Task goal –
Reproduce the listing word for word. Skip any image.

Supplied material –
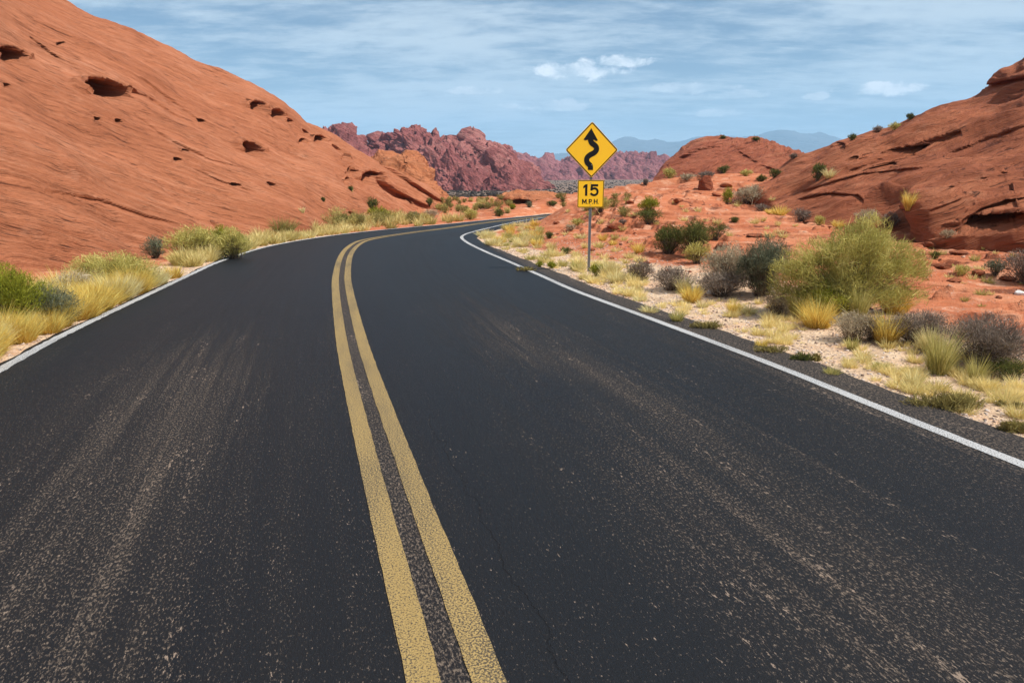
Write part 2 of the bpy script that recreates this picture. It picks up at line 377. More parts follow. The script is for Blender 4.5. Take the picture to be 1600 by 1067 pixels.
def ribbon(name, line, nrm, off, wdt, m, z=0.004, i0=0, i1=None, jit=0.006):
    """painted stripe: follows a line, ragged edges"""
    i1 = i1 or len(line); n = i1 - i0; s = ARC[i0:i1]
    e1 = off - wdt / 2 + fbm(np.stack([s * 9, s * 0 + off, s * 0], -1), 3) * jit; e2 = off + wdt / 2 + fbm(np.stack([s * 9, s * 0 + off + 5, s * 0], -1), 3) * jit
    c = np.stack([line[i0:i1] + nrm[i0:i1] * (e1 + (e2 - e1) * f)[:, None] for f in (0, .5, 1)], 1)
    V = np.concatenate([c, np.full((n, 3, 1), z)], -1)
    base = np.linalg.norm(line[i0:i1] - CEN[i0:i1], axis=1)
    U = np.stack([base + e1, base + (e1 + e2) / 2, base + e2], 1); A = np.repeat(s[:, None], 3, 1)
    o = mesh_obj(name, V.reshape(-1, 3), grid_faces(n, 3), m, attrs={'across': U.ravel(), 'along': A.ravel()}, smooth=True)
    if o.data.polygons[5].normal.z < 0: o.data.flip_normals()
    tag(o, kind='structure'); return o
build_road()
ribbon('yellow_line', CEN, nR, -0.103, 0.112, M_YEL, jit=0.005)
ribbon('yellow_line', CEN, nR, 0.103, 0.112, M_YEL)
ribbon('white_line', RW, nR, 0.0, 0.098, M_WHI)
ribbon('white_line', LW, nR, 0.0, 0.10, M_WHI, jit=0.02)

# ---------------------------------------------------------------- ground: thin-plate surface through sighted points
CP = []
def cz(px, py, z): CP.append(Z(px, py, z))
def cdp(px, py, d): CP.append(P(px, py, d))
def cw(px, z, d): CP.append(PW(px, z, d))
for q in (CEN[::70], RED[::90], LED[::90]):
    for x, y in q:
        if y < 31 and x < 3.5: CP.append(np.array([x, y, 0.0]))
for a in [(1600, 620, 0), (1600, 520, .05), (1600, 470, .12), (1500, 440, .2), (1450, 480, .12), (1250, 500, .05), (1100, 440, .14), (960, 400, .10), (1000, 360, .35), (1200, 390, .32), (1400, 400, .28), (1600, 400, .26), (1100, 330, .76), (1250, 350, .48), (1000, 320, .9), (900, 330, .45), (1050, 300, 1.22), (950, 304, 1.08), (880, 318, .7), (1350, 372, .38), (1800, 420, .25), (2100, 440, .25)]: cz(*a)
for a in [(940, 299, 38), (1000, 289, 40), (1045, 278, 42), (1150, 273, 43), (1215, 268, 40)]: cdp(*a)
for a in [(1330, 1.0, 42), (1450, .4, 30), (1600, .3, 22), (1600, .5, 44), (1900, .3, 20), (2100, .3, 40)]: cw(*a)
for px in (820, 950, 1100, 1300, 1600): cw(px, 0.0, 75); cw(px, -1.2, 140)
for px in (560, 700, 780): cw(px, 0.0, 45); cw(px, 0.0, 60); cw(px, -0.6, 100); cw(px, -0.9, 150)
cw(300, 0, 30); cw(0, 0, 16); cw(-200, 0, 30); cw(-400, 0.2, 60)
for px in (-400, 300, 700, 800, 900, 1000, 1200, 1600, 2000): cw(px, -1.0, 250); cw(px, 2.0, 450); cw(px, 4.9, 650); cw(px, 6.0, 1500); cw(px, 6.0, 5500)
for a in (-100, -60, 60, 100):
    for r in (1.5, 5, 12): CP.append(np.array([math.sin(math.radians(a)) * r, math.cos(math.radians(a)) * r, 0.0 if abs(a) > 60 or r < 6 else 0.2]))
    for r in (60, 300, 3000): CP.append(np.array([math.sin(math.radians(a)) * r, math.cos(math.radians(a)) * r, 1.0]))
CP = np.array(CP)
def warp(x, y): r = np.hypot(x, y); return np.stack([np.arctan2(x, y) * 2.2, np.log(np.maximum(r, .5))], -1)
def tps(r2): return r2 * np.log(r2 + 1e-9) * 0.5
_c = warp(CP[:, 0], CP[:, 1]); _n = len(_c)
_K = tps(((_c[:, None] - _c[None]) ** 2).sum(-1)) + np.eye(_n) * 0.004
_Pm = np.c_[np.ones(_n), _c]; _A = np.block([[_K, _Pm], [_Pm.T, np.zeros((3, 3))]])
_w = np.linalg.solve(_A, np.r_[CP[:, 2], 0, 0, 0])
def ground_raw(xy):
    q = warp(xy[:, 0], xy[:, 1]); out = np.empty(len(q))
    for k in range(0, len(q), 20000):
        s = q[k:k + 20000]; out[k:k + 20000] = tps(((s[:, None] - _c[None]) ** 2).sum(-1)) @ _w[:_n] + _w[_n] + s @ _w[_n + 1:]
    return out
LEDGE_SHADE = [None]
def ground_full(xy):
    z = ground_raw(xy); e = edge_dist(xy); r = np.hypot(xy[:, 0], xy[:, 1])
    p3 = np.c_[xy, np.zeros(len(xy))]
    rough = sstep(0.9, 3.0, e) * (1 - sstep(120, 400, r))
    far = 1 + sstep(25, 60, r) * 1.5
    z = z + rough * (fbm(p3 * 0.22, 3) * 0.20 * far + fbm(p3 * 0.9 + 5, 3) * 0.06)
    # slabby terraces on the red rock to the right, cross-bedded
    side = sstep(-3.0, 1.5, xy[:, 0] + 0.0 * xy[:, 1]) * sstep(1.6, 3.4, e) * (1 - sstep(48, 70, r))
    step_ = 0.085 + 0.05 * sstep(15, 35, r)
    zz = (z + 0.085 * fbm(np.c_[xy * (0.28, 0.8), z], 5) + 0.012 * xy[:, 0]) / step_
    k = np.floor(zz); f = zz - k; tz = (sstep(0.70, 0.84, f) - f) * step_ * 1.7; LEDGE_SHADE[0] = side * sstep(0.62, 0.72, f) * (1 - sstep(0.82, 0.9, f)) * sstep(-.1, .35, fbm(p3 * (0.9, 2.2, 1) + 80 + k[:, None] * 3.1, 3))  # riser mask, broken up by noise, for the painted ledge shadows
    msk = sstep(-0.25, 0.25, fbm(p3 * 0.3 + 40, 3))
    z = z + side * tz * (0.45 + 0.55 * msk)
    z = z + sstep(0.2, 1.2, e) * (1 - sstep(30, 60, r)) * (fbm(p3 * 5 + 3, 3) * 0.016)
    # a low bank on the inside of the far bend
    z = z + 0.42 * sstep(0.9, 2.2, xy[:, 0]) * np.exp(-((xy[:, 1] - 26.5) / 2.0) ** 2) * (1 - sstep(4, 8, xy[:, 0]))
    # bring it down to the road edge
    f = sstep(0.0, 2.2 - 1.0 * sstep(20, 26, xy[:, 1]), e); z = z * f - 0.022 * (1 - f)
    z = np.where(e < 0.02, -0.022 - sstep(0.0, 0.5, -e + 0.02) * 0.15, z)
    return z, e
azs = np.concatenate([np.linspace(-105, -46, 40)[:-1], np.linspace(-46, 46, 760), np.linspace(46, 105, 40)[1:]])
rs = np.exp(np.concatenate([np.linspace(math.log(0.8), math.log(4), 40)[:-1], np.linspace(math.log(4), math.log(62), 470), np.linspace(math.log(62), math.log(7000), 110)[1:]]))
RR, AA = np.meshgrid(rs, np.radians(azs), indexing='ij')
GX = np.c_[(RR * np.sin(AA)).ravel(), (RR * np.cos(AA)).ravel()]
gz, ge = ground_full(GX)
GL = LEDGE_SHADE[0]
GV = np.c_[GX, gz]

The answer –
Write part 2 of the bpy script that recreates this picture. It picks up at line 377. More parts follow. The script is for Blender 4.5. Take the picture to be 1600 by 1067 pixels.
def ribbon(name, line, nrm, off, wdt, m, z=0.004, i0=0, i1=None, jit=0.006):
    """painted stripe: follows a line, ragged edges"""
    i1 = i1 or len(line); n = i1 - i0; s = ARC[i0:i1]
    e1 = off - wdt / 2 + fbm(np.stack([s * 9, s * 0 + off, s * 0], -1), 3) * jit; e2 = off + wdt / 2 + fbm(np.stack([s * 9, s * 0 + off + 5, s * 0], -1), 3) * jit
    c = np.stack([line[i0:i1] + nrm[i0:i1] * (e1 + (e2 - e1) * f)[:, None] for f in (0, .5, 1)], 1)
    V = np.concatenate([c, np.full((n, 3, 1), z)], -1)
    base = np.linalg.norm(line[i0:i1] - CEN[i0:i1], axis=1)
    U = np.stack([base + e1, base + (e1 + e2) / 2, base + e2], 1); A = np.repeat(s[:, None], 3, 1)
    o = mesh_obj(name, V.reshape(-1, 3), grid_faces(n, 3), m, attrs={'across': U.ravel(), 'along': A.ravel()}, smooth=True)
    if o.data.polygons[5].normal.z < 0: o.data.flip_normals()
    tag(o, kind='structure'); return o
build_road()
ribbon('yellow_line', CEN, nR, -0.103, 0.112, M_YEL, jit=0.005)
ribbon('yellow_line', CEN, nR, 0.103, 0.112, M_YEL)
ribbon('white_line', RW, nR, 0.0, 0.098, M_WHI)
ribbon('white_line', LW, nR, 0.0, 0.10, M_WHI, jit=0.02)

# ---------------------------------------------------------------- ground: thin-plate surface through sighted points
CP = []
def cz(px, py, z): CP.append(Z(px, py, z))
def cdp(px, py, d): CP.append(P(px, py, d))
def cw(px, z, d): CP.append(PW(px, z, d))
for q in (CEN[::70], RED[::90], LED[::90]):
    for x, y in q:
        if y < 31 and x < 3.5: CP.append(np.array([x, y, 0.0]))
for a in [(1600, 620, 0), (1600, 520, .05), (1600, 470, .12), (1500, 440, .2), (1450, 480, .12), (1250, 500, .05), (1100, 440, .14), (960, 400, .10), (1000, 360, .35), (1200, 390, .32), (1400, 400, .28), (1600, 400, .26), (1100, 330, .76), (1250, 350, .48), (1000, 320, .9), (900, 330, .45), (1050, 300, 1.22), (950, 304, 1.08), (880, 318, .7), (1350, 372, .38), (1800, 420, .25), (2100, 440, .25)]: cz(*a)
for a in [(940, 299, 38), (1000, 289, 40), (1045, 278, 42), (1150, 273, 43), (1215, 268, 40)]: cdp(*a)
for a in [(1330, 1.0, 42), (1450, .4, 30), (1600, .3, 22), (1600, .5, 44), (1900, .3, 20), (2100, .3, 40)]: cw(*a)
for px in (820, 950, 1100, 1300, 1600): cw(px, 0.0, 75); cw(px, -1.2, 140)
for px in (560, 700, 780): cw(px, 0.0, 45); cw(px, 0.0, 60); cw(px, -0.6, 100); cw(px, -0.9, 150)
cw(300, 0, 30); cw(0, 0, 16); cw(-200, 0, 30); cw(-400, 0.2, 60)
for px in (-400, 300, 700, 800, 900, 1000, 1200, 1600, 2000): cw(px, -1.0, 250); cw(px, 2.0, 450); cw(px, 4.9, 650); cw(px, 6.0, 1500); cw(px, 6.0, 5500)
for a in (-100, -60, 60, 100):
    for r in (1.5, 5, 12): CP.append(np.array([math.sin(math.radians(a)) * r, math.cos(math.radians(a)) * r, 0.0 if abs(a) > 60 or r < 6 else 0.2]))
    for r in (60, 300, 3000): CP.append(np.array([math.sin(math.radians(a)) * r, math.cos(math.radians(a)) * r, 1.0]))
CP = np.array(CP)
def warp(x, y): r = np.hypot(x, y); return np.stack([np.arctan2(x, y) * 2.2, np.log(np.maximum(r, .5))], -1)
def tps(r2): return r2 * np.log(r2 + 1e-9) * 0.5
_c = warp(CP[:, 0], CP[:, 1]); _n = len(_c)
_K = tps(((_c[:, None] - _c[None]) ** 2).sum(-1)) + np.eye(_n) * 0.004
_Pm = np.c_[np.ones(_n), _c]; _A = np.block([[_K, _Pm], [_Pm.T, np.zeros((3, 3))]])
_w = np.linalg.solve(_A, np.r_[CP[:, 2], 0, 0, 0])
def ground_raw(xy):
    q = warp(xy[:, 0], xy[:, 1]); out = np.empty(len(q))
    for k in range(0, len(q), 20000):
        s = q[k:k + 20000]; out[k:k + 20000] = tps(((s[:, None] - _c[None]) ** 2).sum(-1)) @ _w[:_n] + _w[_n] + s @ _w[_n + 1:]
    return out
LEDGE_SHADE = [None]
def ground_full(xy):
    z = ground_raw(xy); e = edge_dist(xy); r = np.hypot(xy[:, 0], xy[:, 1])
    p3 = np.c_[xy, np.zeros(len(xy))]
    rough = sstep(0.9, 3.0, e) * (1 - sstep(120, 400, r))
    far = 1 + sstep(25, 60, r) * 1.5
    z = z + rough * (fbm(p3 * 0.22, 3) * 0.20 * far + fbm(p3 * 0.9 + 5, 3) * 0.06)
    # slabby terraces on the red rock to the right, cross-bedded
    side = sstep(-3.0, 1.5, xy[:, 0] + 0.0 * xy[:, 1]) * sstep(1.6, 3.4, e) * (1 - sstep(48, 70, r))
    step_ = 0.085 + 0.05 * sstep(15, 35, r)
    zz = (z + 0.085 * fbm(np.c_[xy * (0.28, 0.8), z], 5) + 0.012 * xy[:, 0]) / step_
    k = np.floor(zz); f = zz - k; tz = (sstep(0.70, 0.84, f) - f) * step_ * 1.7; LEDGE_SHADE[0] = side * sstep(0.62, 0.72, f) * (1 - sstep(0.82, 0.9, f)) * sstep(-.1, .35, fbm(p3 * (0.9, 2.2, 1) + 80 + k[:, None] * 3.1, 3))  # riser mask, broken up by noise, for the painted ledge shadows
    msk = sstep(-0.25, 0.25, fbm(p3 * 0.3 + 40, 3))
    z = z + side * tz * (0.45 + 0.55 * msk)
    z = z + sstep(0.2, 1.2, e) * (1 - sstep(30, 60, r)) * (fbm(p3 * 5 + 3, 3) * 0.016)
    # a low bank on the inside of the far bend
    z = z + 0.42 * sstep(0.9, 2.2, xy[:, 0]) * np.exp(-((xy[:, 1] - 26.5) / 2.0) ** 2) * (1 - sstep(4, 8, xy[:, 0]))
    # bring it down to the road edge
    f = sstep(0.0, 2.2 - 1.0 * sstep(20, 26, xy[:, 1]), e); z = z * f - 0.022 * (1 - f)
    z = np.where(e < 0.02, -0.022 - sstep(0.0, 0.5, -e + 0.02) * 0.15, z)
    return z, e
azs = np.concatenate([np.linspace(-105, -46, 40)[:-1], np.linspace(-46, 46, 760), np.linspace(46, 105, 40)[1:]])
rs = np.exp(np.concatenate([np.linspace(math.log(0.8), math.log(4), 40)[:-1], np.linspace(math.log(4), math.log(62), 470), np.linspace(math.log(62), math.log(7000), 110)[1:]]))
RR, AA = np.meshgrid(rs, np.radians(azs), indexing='ij')
GX = np.c_[(RR * np.sin(AA)).ravel(), (RR * np.cos(AA)).ravel()]
gz, ge = ground_full(GX)
GL = LEDGE_SHADE[0]
GV = np.c_[GX, gz]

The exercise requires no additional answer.